Fortean pitch class set theory featured two major drawbacks: a limited methodology for relating different sets, and a lack of a rationale for the unfolding of set structure. Klumpenhouwer networks ("Knets") promised innovations in both areas: the ability to construct networks which would relate sets based on common partial content – two trichords that share an interval, for instance, or two tetrachords that share a trichord – and a recursive, network-of-network structure, one that could guide interpretation as well as provide a well-defined context motivating large-scale network structure.
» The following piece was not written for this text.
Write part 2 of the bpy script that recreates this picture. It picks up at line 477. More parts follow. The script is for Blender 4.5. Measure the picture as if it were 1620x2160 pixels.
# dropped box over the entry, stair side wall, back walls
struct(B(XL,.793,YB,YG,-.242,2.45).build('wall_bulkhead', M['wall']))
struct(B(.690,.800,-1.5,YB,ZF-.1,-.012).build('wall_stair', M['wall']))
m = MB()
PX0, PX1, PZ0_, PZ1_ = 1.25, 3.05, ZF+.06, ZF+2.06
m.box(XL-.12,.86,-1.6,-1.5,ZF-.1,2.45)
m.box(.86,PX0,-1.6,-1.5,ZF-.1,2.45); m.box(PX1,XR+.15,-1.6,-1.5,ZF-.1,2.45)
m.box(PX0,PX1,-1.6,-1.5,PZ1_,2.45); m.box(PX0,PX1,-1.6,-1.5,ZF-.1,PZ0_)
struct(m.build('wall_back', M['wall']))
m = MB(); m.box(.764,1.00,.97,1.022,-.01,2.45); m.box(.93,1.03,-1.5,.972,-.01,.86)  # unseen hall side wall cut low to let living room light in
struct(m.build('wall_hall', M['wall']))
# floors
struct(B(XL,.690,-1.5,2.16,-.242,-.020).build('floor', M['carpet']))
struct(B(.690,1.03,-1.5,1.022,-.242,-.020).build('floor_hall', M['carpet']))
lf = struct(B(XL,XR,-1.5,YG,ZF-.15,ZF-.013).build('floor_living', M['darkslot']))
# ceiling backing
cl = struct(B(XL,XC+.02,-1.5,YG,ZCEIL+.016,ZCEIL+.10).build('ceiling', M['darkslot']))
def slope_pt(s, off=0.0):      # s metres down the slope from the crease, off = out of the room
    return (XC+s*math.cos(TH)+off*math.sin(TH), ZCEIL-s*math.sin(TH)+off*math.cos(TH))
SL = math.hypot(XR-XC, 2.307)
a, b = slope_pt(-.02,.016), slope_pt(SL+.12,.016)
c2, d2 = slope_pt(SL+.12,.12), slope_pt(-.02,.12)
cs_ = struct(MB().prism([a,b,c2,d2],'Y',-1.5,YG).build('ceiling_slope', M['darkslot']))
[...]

Unfortunately, the former innovation seemed to founder on the sheer number of possible Klumpenhouwer interpretations, the latter on the difficulty in connecting the recursive models to musical surfaces in convincing ways.

Lost in the mostly critical reception in recent years were the numerous advantages Knets had over pitch class sets as bearers of musical intuition and action; instead of the “black box” character of so many set theoretic analyses, where the internal relationships of the notes in an asserted set remain obscure, Knets provide a window into set constructability and experience, while suggesting paths of set modulation over time. 

This talk will be self-contained; the history and mechanics of Knet theory will be covered first before I explore a reevaluation that highlights its considerable strengths and potential contributions, focusing on extended passages from works by Karol Szymanowski, Maurice Ravel and other composers at the border of post-tonal practices.

BIOGRAPHY
Anton Vishio teaches music theory, musicianship, and global music analysis as an Associate Professor at the University of Toronto. His research focuses on late-twentieth-century music, exploring the development of a family of compositional strategies at different levels of surface organization. Other longstanding interests include polyrhythms, musical properties of the sestina permutation, and the songs of Rabindranath Tagore. A pianist and composer as well as music theorist, he has published or presented work on the music of Iannis Xenakis and Jo Kondo, on music and translation, on 'intercultural' variation in recent music, and on the compositional pathways developed by Ernst Krenek. He has taught subjects in composition as well as tonal and post-tonal theory at McGill, William Paterson, New York University, and other institutions in the United States. As pianist he has performed for many years, notably with the percussionist Peter Jarvis, and with the Neidhöfer-Vishio piano duo, which won the Kranichsteiner Musikpreis at the historic Darmstadt festival for new music.